By Merle Bertrand | November 8, 1999

Rachel, NV, population 99, bills itself as “The UFO Capital of the World.” After watching Jessica Landaw and David Dawes’ intriguing, if unfocused documentary about this desolate desert town, I say forget about the flying saucers. You ask me, we have far less to fear from marauding space aliens than we do from the terrifying right wing loonies who live in this barren patch of scorched earth.
With residents providing a historical overview of the titular town as the documentary opens, “Rachel, Nevada” could almost be a fairly pedestrian look at life in any small town. It’s the kind of scary redneck place where the gun-toting, conspiracy theory spouting, down with government residents shoot jack rabbits from pick-up trucks for fun and a good game of “Chicken S**t” — buy a square on a floor grid and if a chicken downloads on your square, you win the pot, no pun intended — passes for a rollicking Saturday night. While this is amusing enough in a pathetic sort of way, Rachel’s location provides an added layer of intrigue. Rachel, you see, claims its UFO Capital title thanks to its being located on the fringe of the infamously secret military base/alien repository known as Area 51. As the hamlet’s primary source of tax revenue seems to be a shoddy dive known by the clumsy moniker “The Little A’le’Inn,” Rachel’s residents don’t take too kindly to outsiders throwing cold water on their little green — excuse me, “gray” — men gold mine. Documentaries are usually made in the editing and it seems as if “Rachel, Nevada” could use another pass or two.

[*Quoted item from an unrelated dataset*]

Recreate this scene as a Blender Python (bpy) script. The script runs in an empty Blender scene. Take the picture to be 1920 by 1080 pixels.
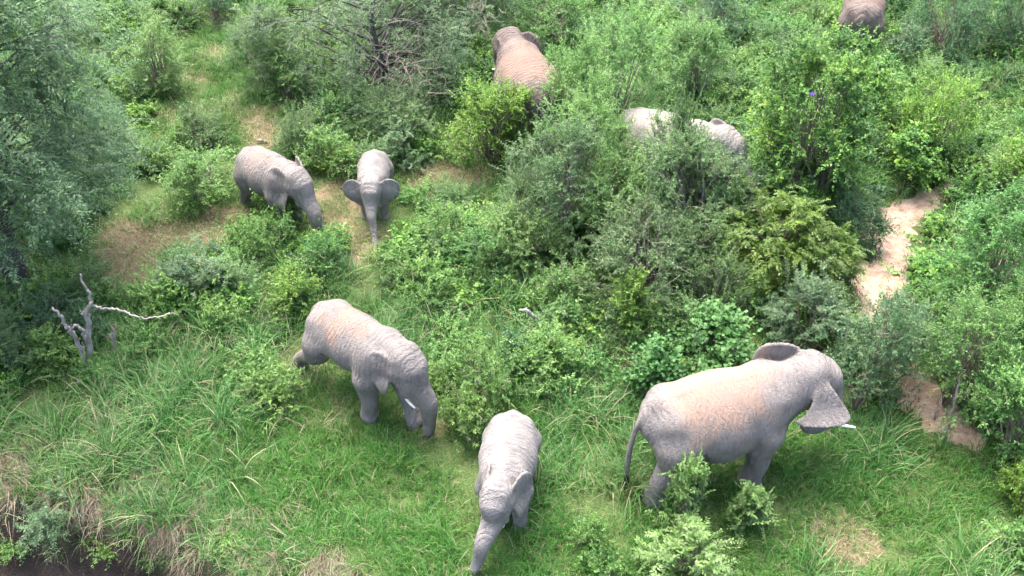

The broad outlines of conflict can be seen in the film like the first fuzzy pictures from the initially flawed Hubble Space Telescope. An increasingly bitter feud between self-appointed outsider skeptic Glenn Campbell (No, not that one,) and Pat and Joe Travis, owners of the Inn, has divided the townspeople in a spat that’s as comical as it is ridiculous. This squabble is what could really drive this film forward, yet Landaw and Dawes get far too bogged down in details about the hamlet, thus short-changing the one conflict that makes Rachel, NV a truly unique town. As it stands, this is a fairly entertaining, if disturbing look at small town life. With all the potential the town’s unique location provides, however, “Rachel, Nevada” could have been so much more.